La confiance écrasante dans les partenaires Cloud, l'absence de résistance alors que la dépendance est si grande, est également très alarmante et pourrait s’apparenter à un syndrome de Stockholm de masse. Si tel est le cas, la solution ne viendra pas du secteur lui-même.
L'IA peut transformer une étincelle en un brasier
Les progrès apportés par l’IA et le potentiel de cette technologie accentuent considérablement le problème. Au cœur de ce phénomène on retrouve l'inflation artificielle des prix des GPU, dictée par la domination des hyperscalers. Ce pouvoir de fixation des prix détenu par une poignée d’acteurs n'est pas qu’un désagrément, il étouffe l'innovation, surtout en dehors des capitales américaines de la technologie.
Alors que la majorité des puces GPU, cruciales pour les applications d'IA avancées, se retrouvent entre les mains des hypercalers, les conséquences se répercutent sur le paysage économique. Les startups, en particulier celles qui se lancent dans l'IA, ont du mal à présenter des business case viables en raison des coûts exorbitants liés aux GPU. Alors même que les entreprises réduisent inlassablement leurs coûts dans d'autres domaines, le prix du cloud computing continue de grimper en flèche.

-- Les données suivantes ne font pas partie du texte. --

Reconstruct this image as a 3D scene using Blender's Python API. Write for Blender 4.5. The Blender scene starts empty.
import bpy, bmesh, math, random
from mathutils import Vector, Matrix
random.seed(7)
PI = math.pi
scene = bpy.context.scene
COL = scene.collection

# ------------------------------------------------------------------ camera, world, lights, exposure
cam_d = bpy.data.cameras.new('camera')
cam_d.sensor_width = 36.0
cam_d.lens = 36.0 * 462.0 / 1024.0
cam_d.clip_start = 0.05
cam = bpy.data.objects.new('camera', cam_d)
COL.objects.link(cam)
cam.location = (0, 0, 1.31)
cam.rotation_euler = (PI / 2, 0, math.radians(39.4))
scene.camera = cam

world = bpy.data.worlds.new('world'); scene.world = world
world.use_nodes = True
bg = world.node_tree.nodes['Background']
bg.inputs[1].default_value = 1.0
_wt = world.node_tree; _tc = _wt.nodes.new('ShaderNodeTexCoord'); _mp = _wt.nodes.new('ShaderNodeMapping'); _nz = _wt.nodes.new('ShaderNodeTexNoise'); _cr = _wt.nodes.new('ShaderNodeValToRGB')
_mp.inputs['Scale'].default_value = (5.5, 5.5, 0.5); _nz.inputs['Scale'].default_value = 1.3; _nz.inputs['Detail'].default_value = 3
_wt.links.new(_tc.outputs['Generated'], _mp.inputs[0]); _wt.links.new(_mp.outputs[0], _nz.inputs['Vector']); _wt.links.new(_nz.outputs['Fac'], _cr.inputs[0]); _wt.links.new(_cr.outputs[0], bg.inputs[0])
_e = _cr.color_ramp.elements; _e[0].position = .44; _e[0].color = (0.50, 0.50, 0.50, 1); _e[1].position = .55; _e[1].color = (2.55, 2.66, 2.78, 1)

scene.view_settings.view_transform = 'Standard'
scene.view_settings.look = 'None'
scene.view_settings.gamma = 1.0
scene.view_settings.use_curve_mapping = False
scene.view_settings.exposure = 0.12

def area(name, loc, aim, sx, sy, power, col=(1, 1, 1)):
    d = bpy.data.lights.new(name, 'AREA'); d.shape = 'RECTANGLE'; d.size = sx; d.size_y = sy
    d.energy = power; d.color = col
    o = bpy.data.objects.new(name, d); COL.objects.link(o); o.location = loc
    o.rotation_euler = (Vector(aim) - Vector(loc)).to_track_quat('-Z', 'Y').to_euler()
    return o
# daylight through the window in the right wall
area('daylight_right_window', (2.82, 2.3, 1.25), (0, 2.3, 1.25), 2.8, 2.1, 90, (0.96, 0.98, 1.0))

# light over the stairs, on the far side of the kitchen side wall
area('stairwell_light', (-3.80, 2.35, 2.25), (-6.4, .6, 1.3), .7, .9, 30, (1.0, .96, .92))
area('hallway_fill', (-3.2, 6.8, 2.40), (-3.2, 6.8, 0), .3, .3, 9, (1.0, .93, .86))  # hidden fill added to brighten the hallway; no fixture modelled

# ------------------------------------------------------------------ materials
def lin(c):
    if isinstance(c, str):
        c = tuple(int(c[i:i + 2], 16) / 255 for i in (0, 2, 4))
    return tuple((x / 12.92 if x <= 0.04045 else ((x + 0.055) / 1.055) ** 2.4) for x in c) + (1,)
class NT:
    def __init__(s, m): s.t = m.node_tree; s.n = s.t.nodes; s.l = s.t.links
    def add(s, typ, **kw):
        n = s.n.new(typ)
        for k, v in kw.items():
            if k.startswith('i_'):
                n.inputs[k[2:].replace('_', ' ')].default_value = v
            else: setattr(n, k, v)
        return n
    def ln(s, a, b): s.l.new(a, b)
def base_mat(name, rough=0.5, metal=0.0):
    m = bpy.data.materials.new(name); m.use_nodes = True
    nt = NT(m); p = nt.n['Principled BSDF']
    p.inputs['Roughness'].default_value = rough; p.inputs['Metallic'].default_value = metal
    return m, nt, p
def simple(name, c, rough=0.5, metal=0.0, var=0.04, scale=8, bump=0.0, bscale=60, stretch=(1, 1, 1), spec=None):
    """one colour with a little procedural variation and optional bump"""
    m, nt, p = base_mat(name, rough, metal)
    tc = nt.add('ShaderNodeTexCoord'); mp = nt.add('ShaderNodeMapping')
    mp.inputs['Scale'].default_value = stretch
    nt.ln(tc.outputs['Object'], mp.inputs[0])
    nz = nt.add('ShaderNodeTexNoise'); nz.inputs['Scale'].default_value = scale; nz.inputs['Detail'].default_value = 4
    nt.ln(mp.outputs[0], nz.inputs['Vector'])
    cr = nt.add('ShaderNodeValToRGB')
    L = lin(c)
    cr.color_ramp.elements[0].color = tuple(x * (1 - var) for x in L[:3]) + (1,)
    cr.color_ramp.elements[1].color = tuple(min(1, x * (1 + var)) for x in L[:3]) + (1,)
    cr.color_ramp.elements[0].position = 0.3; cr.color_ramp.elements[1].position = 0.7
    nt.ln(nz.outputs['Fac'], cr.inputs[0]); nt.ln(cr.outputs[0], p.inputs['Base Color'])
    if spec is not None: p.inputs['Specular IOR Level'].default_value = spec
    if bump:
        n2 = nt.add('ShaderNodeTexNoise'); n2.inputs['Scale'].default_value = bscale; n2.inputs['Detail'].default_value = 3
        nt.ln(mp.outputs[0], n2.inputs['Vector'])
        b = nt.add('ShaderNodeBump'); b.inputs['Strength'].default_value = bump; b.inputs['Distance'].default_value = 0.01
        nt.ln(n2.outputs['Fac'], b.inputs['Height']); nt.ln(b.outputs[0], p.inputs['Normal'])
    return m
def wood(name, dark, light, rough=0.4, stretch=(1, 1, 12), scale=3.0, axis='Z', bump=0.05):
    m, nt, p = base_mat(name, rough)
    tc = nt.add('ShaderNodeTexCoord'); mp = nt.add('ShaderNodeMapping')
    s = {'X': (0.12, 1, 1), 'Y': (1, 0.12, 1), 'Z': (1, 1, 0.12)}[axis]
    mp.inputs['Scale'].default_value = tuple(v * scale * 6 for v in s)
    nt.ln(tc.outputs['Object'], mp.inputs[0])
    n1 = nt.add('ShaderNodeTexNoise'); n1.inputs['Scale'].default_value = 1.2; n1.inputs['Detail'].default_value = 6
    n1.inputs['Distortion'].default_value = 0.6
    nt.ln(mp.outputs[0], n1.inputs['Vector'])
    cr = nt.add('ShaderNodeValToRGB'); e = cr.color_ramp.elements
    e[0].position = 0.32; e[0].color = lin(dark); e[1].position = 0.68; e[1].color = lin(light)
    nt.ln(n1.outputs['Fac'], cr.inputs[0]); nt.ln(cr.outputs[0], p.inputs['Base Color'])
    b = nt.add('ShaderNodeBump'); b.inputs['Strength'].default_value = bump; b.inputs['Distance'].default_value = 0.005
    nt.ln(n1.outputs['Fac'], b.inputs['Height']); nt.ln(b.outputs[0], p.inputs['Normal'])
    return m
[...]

Le contrôle centralisé des ressources essentielles entrave l'innovation à l’échelle du monde. Il crée un scénario dans lequel les centres technologiques des régions situées en dehors des États-Unis sont laissés pour compte, sans même parler du reste du monde et des pays en voie de développement. La disparité est flagrante : alors que des villes comme Amsterdam et Londres peuvent se sentir pénalisées, l'accès aux GPU devient mission impossible en Europe de l'Est, en Italie et en Espagne, par exemple. Cette inégalité dans l'accès aux ressources augmente considérablement le fossé entre les "nantis" et les "démunis" en matière de numérique et d'économie.
Éviter une crise économique et humanitaire imminente
Il est grand temps que les acteurs du secteur, les pouvoirs publics et les investisseurs prennent conscience de leur responsabilité et agissent rapidement pour éviter une crise causée par le verrouillage du cloud à l'échelle mondiale et qui se répercuterait sur le terrain de l'IA.
Les États devraient prendre des mesures proactives pour garantir une répartition égale des GPU, encourager la concurrence dans les secteurs du cloud et de l'IA, et obliger tous les fournisseurs à soutenir les normes d'interopérabilité du cloud. En promouvant des cadres réglementaires qui encouragent les pratiques de marché ouvertes, ils peuvent créer un environnement dans lequel les acheteurs disposent d'un large choix et où les fournisseurs se font concurrence sans créer de blocage, rompant ainsi le contrôle monopolistique exercé par quelques offres de cloud computing et, pire encore, d'intelligence artificielle.
Les initiatives en faveur de la souveraineté numérique ont pris de l'importance pour garantir que les États contrôlent leurs infrastructures et données numériques essentielles. Les gouvernements peuvent soutenir le développement d'initiatives nationales ou régionales en matière de cloud, en proposant des solutions sûres et compétitives pour réduire la dépendance à l'égard d'un petit nombre de fournisseurs internationaux.
Et les entreprises elles-mêmes peuvent adopter de manière proactive des pratiques qui s'alignent sur les normes ouvertes du cloud. Soutenir le développement de fournisseurs alternatifs de services cloud, participer à l'établissement de normes ouvertes et adopter des initiatives de souveraineté numérique sont autant de moyens pour les entreprises de contribuer à un environnement plus équitable et plus compétitif.
Aujourd'hui, nous vivons un moment historique où le monde peut soit accepter et renforcer la division existante en mettant plus de pouvoir entre les mains de certains dirigeants, soit aborder cette question de manière frontale avec les pouvoirs publics et le secteur privé, en limitant le règne illégitime des puissances silencieuses.